Postmodernism … is an extremely difficult idea to pin down. In one sense, it can be seen as a form of sensitivity – a way of seeing and understanding that results in a questioning of the taken-for-granted. It questions the very notion of the dispassionate social scientist seeking to uncover a pre-given external reality. Instead, postmodernists view the social scientist’s account as only one among many ways of rendering social reality to audiences. The social world itself is viewed as a context out of which many accounts can be hewn. As a result, ‘knowledge’ of the social world is relative; any account is just one of many possible ways of rendering social reality. As Rosenau (1992: 8) puts it, postmodernists ‘offer “readings” not “observations”, “interpretations” not “findings” …’.

One of the effects of the impact of postmodernism since the 1980s has been a growing interest in the writing of social science. For postmodernists, reporting findings in a journal article is merely one means of getting across a certain version of the social reality that was investigated. Postmodernists mistrust the knowledge claims that are frequently boldly made when findings are reported and instead they adopt an attitude of investigating the bases and forms of those knowledge claims. While the writing of all types of social science is potentially in the postmodernist’s firing line, it has been the kinds of text produced by ethnographers that have been a particular focus of attention. This focus has led to a particular interest in the claims to ethnographic authority that are inscribed into ethnographic texts (Clifford 1983). The ethnographic text ‘presumes a world out there (the real) that can be captured by a “knowing” author through the careful transcription and analysis of field materials (interviews, notes, etc.)’ (Denzin 1994: 296). Postmodernism problematizes such accounts and their authority to represent a reality because there ‘can never be a final, accurate representation of what was meant or said, only different textual representations of different experiences’ (Denzin 1994: 296).

However, it would be wrong to depict the growing attention being focused on ethnographic writing as exclusively a product of postmodernism. Atkinson and Coffey (1995) have argued that there are other intellectual trends in the social sciences that have stimulated this interest. Writers in the area of theory and research known as the social studies of science have been concerned with the limitations of accepted distinctions between rhetoric and logic and between the observer and the observed (e.g. Gilbert and Mulkay 1984). The problematizing of these distinctions, along with doubts about the possibility of a neutral language through which the natural and social worlds can be revealed, opened the door for an evaluation of scientific and social scientific writing. … Atkinson and Coffey also point to the antipathy within feminism towards the image of the neutral ‘observer-author’ who assumes a privileged stance in relation to members of the social setting being studied. This stance is regarded as revealing a position of domination of the observer-author over the observed that is inconsistent with the goals of feminism … This concern has led to an interest in the ways in which privilege is conveyed in ethnographic texts and how voices, particularly of marginal groups, are suppressed.

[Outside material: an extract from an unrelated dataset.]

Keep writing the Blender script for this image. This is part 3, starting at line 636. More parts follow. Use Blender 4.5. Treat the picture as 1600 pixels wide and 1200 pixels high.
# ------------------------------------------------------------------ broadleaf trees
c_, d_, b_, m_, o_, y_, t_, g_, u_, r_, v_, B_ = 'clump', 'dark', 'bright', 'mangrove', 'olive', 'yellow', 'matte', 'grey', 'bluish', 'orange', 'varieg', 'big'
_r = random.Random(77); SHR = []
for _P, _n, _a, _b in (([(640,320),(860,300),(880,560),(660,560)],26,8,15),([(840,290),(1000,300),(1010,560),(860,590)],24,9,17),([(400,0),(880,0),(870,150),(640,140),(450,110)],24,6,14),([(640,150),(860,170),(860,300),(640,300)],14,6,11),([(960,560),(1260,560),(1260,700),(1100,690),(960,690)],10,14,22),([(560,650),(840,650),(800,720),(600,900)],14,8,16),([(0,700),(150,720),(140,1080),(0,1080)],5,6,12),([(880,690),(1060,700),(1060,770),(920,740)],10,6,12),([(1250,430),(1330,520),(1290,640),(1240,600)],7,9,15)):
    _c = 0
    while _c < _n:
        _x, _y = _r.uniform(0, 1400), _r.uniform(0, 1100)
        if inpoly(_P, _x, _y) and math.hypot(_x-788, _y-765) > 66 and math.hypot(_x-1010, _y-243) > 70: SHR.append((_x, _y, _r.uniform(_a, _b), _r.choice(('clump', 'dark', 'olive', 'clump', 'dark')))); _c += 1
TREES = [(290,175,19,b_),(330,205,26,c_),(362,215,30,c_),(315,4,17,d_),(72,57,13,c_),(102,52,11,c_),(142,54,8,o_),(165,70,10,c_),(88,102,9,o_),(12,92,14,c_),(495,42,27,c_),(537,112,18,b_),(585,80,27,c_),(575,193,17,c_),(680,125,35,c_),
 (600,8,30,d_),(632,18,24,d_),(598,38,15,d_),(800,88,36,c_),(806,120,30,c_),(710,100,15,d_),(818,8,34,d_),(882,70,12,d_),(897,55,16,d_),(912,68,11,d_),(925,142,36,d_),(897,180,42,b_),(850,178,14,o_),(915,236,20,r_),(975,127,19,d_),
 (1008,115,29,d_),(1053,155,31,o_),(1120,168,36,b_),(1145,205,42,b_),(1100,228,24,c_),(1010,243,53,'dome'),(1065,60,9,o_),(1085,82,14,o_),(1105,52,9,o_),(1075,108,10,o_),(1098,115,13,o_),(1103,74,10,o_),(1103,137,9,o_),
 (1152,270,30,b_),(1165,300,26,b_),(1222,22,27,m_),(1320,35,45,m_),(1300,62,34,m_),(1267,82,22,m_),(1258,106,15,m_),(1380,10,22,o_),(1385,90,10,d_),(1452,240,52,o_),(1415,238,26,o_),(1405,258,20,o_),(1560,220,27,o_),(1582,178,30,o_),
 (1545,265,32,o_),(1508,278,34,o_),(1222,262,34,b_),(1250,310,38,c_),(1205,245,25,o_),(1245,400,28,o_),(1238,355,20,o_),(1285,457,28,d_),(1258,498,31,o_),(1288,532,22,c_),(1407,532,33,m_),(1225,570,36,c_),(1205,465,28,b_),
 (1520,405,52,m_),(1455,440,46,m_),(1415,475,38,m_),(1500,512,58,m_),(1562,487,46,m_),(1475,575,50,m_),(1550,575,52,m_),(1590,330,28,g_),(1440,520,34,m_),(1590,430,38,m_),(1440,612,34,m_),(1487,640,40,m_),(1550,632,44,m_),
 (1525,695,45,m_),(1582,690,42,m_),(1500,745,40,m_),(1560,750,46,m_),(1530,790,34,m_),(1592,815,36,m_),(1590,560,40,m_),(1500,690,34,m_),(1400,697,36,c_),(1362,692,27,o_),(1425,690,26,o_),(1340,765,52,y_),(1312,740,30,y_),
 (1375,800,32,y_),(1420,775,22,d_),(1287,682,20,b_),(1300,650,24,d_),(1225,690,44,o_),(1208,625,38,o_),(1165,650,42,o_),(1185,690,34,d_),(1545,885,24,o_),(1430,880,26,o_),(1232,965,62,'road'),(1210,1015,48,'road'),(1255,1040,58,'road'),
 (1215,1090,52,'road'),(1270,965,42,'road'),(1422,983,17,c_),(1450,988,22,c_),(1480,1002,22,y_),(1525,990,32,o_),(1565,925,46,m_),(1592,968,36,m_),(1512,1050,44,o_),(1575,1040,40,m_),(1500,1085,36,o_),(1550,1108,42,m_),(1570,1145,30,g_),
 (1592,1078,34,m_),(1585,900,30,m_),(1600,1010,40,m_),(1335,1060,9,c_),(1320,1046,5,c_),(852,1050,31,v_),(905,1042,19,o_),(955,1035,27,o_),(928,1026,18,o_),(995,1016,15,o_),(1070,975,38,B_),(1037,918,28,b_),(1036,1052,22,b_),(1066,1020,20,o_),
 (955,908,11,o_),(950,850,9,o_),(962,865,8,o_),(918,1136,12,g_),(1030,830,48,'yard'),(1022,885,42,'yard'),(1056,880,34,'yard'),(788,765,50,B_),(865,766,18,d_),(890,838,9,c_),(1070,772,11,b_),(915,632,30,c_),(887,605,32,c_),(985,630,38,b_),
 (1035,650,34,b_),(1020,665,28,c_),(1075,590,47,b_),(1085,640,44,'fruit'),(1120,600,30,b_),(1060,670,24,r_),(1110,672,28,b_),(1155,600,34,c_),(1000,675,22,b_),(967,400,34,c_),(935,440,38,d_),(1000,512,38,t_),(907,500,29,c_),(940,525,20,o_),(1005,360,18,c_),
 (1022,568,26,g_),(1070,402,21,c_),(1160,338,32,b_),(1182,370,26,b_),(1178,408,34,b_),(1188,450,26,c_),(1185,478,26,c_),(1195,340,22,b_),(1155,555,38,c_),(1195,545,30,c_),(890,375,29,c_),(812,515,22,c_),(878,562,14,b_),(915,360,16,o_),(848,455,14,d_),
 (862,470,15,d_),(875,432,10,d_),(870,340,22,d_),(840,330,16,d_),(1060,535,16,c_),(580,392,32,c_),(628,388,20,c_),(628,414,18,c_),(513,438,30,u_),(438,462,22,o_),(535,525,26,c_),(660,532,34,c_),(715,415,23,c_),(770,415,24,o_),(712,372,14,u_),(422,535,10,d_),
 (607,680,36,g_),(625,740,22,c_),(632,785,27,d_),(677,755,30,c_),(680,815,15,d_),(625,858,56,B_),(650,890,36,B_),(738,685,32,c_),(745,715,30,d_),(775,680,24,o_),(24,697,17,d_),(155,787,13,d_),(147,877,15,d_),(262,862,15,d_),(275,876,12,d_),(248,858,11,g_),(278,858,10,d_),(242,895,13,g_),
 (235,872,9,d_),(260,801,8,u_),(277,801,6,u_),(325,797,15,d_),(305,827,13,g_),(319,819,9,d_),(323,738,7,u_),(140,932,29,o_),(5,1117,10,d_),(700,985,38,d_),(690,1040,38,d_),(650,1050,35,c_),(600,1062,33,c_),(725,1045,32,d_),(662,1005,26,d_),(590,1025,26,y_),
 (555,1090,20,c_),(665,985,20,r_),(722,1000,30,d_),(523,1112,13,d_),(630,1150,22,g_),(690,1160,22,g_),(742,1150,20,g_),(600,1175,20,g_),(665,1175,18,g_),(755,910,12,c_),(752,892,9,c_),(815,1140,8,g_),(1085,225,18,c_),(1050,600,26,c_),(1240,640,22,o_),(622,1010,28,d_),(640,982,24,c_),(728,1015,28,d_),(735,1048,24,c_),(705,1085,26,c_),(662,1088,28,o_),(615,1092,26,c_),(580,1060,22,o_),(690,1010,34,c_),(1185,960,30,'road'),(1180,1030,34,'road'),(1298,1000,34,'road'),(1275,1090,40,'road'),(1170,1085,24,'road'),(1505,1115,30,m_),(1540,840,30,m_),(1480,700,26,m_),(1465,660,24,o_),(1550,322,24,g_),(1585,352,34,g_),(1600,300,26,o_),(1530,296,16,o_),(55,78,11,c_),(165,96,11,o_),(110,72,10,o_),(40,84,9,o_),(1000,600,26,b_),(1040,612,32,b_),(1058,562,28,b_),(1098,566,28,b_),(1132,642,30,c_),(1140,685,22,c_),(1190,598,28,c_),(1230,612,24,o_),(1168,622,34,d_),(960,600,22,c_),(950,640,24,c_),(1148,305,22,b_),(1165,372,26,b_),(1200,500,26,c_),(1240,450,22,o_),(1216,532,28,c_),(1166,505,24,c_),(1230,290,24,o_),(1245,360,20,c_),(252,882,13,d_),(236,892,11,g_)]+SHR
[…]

The concerns within these and other traditions (including postmodernism) have led to experiments in writing ethnography (Richardson 1994). An example is the use of a ‘dialogic’ form of writing that seeks to raise the profile of the multiplicity of voices that can be heard in the course of fieldwork. As Lincoln and Denzin (1994: 584) put it: ‘Slowly it dawns on us that there may … be … not one “voice” but polyvocality; not one story, but many tales, dramas, pieces of fiction, fables, memories, histories, autobiographies, poems, and other texts to inform our sense of lifeways, to extend our understandings of the Other …’

Manning (1995) cites, as an example of the postmodern preference for allowing a variety of voices to come through within an ethnographic text, the work of Stoller (1989), who conducted research in Africa. Manning (1995: 260) describes the text as ‘periodically’ dialogic in that it is ‘shaped by interactions between informants or “the other” and the observer’. This postmodern preference for seeking out multiple voices and for turning the ethnographer into a ‘bit player’ reflects the mistrust among postmodernists of ‘meta-narratives’ – that is, positions or grand accounts that implicitly make claims about absolute truths and that therefore rule out the possibility of alternative versions of reality. On the other hand, ‘mini-narratives, micro-narratives, local narratives are just stories that make no truth claims and are therefore more acceptable to postmodernists’ (Rosenau 1992: pxiii).

Postmodernism has also encouraged a growing reflexivity in considerations about the conduct of social research and the growing interest in the writing of ethnography is very much a manifestation of this trend. … This reflexivity can be discerned in the way in which many ethnographers have turned inwards to examine the truth claims inscribed in their own classic texts. …

In the end, what postmodernism leaves us with is an acute sense of uncertainty. It raises the issue of how we can ever know or capture the social reality that belongs to others and in so doing it points to an unresolvable tension that will not go away … because, to quote Lincoln and Denzin (1994: 582) again: ‘On the one hand there is the concern for validity, or certainty in the text as a from of isomorphism and authenticity. On the other hand there is the sure and certain knowledge that all texts are socially, historically, politically, and culturally located. We, like the texts we write, can never be transcendent.’ At the same time, of course, such a view renders problematic the very idea of what social scientific knowledge is or comprises.

(Bryman 2001: 469–70) What's Next?

Try taking an object and describing it first of all in a modernist writing style and then in a postmodernist writing style.